The question that keeps coming time and time again—"What is our purpose?"—aims at something else: What are we, Istanbul Armenians of Los Angeles, supposed to do as a community?"

Of course, part of the difficulty is that we do have a choice about what to do, about how best to apply our collective energy. We face no real external restrictions; we live in a society that's almost pathologically permissive. We feel as free as any group ever hoped to be. Paradoxically, that liberty robs us of the confidence that guides the oppressed. When the instinct for survival no longer leads, the horizon grows hazy. Clear skies portend a storm. How is one to survive the absence of threat? And what is one to survive as?

The truth about our "purpose" eludes us because the answer may be too obvious. We are so conditioned to thinking in terms of explicit, tangible goals that we forget how big an accomplishment it is just to be together and to recognize each other as somehow alike. One might go so far as to claim that OIA's purpose is served every time there are enough of us around the meeting table for one person to ask, "What is our purpose, anyway?" Building on Saroyan's boast that any two Armenians will recreate Armenia anywhere they meet, we might say that the OIA will thrive so long as any two "Istanbul" Armenians meeting under its roof question why they are there. Just talking to each other, taking an interest and being aware of what's happening to others in the "community" is enough.

The organization and the community can survive if we as individuals remain interested in and intimate with other individuals "like" us. Such simple things as doing each other favors, showing up at funerals and sick beds, lending money and giving advice all go a long way to preserve us as a community. Individual interaction is the bedrock of communal fitness. The point is to learn from (and teach) each other how we may better live as individuals in our new life. We need each other, not necessarily a community. Community will follow and form around us; we need not—nor can we—look to it as our guide or to create it with conscious effort. Personal allegiances are the pistons of the communal engine, not the other way around.

The goal cannot be to preserve some fixed identity or ideal community. There is no such entity save what emerges spontaneously from the network of individual relationships. Like every other people at every other time in the world, Armenian communities have adapted to local conditions, evolving at different paces in different directions. That has meant an archipelago of Armenian identities separated by real differences in thought and taste, views and values, united only by a conscious, and not always even, effort at some distinct peoplehood. As in the case of other ethnic groups, the essence of Armenian identity is its constant obsession with preserving its essence. This is not to say that our identity is a fiction, mere fabrication, only that it is something that emerges from the interaction of individuals who are inescapably shaped by their environment and whose notions of a vibrant community depend on how they see themselves and their peers as individuals. So long as individual identities are in flux—and they always are—so will be the communal character.

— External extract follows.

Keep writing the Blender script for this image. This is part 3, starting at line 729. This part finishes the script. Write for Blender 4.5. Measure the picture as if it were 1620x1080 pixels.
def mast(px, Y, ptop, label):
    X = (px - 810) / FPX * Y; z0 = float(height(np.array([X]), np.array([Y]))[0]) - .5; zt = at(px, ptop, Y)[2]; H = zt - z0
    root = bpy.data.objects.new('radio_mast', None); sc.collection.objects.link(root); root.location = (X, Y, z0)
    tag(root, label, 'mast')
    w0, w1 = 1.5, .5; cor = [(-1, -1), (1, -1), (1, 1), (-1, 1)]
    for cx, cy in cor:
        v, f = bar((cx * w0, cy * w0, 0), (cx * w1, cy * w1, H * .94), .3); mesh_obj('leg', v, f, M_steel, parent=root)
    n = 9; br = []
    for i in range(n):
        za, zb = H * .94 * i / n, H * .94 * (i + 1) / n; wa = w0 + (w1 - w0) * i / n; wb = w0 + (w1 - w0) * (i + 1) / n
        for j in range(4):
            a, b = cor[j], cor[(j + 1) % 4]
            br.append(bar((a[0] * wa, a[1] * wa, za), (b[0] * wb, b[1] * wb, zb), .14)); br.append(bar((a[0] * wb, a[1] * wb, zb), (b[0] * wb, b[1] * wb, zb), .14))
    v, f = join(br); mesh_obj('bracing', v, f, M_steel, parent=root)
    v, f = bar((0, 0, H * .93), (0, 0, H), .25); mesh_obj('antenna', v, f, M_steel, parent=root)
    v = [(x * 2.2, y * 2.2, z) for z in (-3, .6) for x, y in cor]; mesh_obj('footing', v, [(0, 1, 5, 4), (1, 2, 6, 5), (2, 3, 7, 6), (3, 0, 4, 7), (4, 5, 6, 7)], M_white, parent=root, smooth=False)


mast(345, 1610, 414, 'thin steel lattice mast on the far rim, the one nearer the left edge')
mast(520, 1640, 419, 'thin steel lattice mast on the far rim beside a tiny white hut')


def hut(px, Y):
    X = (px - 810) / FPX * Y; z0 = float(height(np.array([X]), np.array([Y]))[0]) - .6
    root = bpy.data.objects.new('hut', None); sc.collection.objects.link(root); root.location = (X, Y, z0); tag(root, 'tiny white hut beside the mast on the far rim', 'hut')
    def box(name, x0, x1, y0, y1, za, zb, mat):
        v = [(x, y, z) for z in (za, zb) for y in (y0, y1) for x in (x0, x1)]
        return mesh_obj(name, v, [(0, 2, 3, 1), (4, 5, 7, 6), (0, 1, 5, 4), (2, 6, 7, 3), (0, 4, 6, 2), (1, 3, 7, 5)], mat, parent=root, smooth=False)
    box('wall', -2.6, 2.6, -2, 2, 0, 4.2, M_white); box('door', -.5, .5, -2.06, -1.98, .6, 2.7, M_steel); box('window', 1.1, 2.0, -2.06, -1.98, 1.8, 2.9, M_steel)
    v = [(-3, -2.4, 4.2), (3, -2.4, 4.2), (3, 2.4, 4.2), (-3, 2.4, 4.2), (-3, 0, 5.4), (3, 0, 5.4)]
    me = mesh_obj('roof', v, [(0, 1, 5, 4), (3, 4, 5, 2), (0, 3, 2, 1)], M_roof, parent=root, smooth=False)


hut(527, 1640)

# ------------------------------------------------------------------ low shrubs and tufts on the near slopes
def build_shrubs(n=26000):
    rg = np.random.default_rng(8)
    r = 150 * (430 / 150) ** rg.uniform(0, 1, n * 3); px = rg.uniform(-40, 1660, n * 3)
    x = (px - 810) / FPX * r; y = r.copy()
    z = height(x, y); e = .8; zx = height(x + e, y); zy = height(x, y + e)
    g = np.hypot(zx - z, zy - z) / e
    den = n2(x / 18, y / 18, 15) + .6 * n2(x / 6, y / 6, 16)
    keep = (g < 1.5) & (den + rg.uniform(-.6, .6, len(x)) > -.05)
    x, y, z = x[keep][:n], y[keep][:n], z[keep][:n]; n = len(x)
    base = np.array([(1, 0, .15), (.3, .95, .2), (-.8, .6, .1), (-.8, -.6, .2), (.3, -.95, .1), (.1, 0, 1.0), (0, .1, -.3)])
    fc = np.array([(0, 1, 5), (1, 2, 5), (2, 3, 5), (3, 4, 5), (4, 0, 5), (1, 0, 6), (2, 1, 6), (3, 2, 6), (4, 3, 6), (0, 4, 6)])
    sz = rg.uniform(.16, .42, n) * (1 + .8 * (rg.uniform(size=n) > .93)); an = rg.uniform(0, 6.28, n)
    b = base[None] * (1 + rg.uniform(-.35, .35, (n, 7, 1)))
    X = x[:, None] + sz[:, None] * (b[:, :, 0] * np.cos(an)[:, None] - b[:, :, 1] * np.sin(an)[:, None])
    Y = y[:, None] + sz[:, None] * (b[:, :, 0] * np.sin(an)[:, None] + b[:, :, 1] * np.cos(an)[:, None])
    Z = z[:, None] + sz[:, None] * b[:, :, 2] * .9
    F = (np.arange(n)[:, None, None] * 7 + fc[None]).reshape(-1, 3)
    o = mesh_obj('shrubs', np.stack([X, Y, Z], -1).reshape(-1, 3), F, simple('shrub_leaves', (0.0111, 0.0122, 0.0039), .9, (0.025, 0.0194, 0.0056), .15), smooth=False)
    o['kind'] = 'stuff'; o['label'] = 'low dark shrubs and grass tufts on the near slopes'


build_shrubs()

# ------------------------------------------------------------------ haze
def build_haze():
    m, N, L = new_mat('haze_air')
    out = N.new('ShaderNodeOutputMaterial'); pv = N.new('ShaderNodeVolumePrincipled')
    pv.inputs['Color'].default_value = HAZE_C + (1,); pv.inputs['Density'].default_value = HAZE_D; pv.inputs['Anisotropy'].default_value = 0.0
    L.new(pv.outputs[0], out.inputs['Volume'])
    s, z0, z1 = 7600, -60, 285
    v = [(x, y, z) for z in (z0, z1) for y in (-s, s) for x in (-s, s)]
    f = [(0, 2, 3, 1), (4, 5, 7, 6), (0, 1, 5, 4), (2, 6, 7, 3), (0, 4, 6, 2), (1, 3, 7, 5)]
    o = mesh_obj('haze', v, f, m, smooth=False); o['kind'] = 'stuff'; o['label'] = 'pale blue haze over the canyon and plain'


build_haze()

To put it a simpler way, our purpose cannot be the achievement or preservation of some fixed ideal of a community or identity. Attempting to recreate some glorious past or space is futile, if only because any such standard is necessarily a work of fiction. No "community" worthy of the designation or emulation would ever have thought itself ideal or complete, if it thought about itself as a community at all. The pursuit of self-perfection may be the hallmark of communal vitality but it must also be an implicit admission of imperfection. Genuine community rests on ineffable bonds.

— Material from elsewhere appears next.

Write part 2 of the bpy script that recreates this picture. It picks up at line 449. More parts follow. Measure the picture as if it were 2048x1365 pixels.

So as we look around and are distressed by such trends as the decreased use of the Armenian language, the increased rate of divorce and out-marriage, or apparent cultural and moral drift, we ought to consider that our grand parents and their parents were probably just as troubled by changes in their time, that the fading brilliance of the past is a permanent lament of any present. What's more, we should consider that their survival probably had little to do with any conscious effort to preserve the past or their community per se. They most likely looked after their own affairs as best they could and left the bigger, collective picture to draw itself. How could they have done otherwise? How is one to "save" a whole people or a way of life if the individual relationships and incentives lying at its heart are no longer tenable? Yet our grandparents succeeded; at least, what they did proved good enough to be considered by the coming generations as success.

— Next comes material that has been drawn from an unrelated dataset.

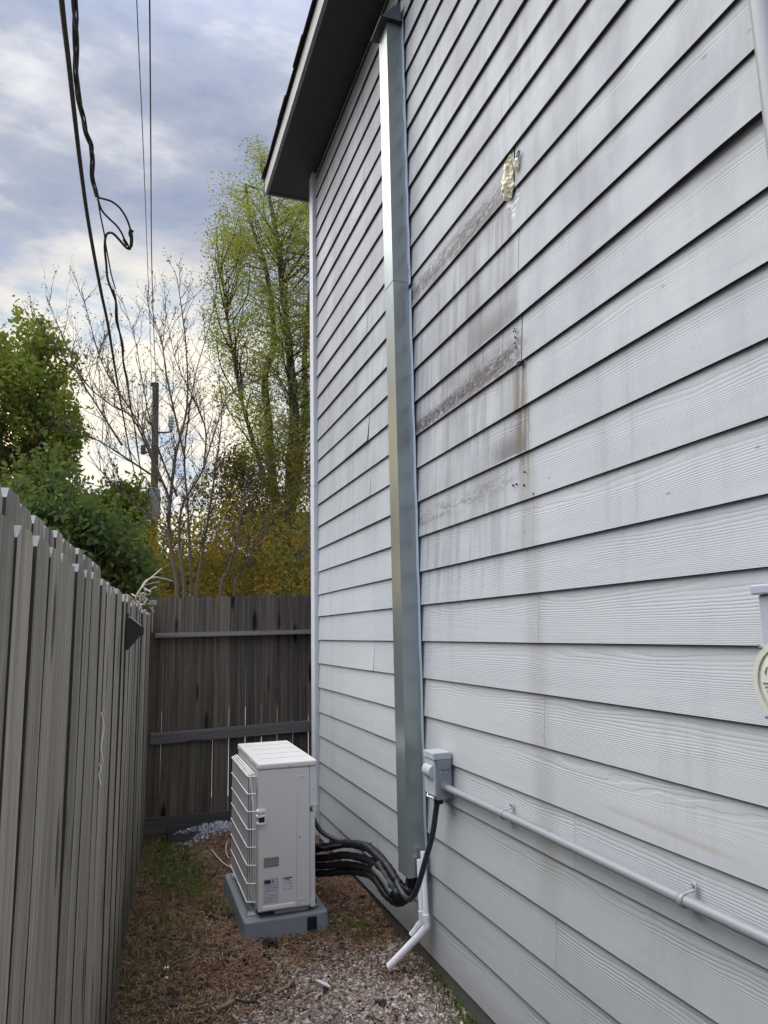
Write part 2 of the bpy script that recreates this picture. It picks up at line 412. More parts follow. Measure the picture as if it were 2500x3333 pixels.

That brings me to the happy end. So long as we live well as individuals and stay close to each other, our community will thrive and OIA's purpose will be fulfilled. In the end, we may not look like any other Armenian community past or present or even like the community we foresaw, but that's to be expected. Ultimately, we will need each other much more that we will need some intangible ideal. We ought not be like some people who love their nation but can't stand each other.

That our purpose is so elusive is good news, not bad. Our apparent groping for the true path is a sign that we are well on it. It's not so much what we do that matters but that we do it together. The OIA is in good health so long as there are people coming there to question its future.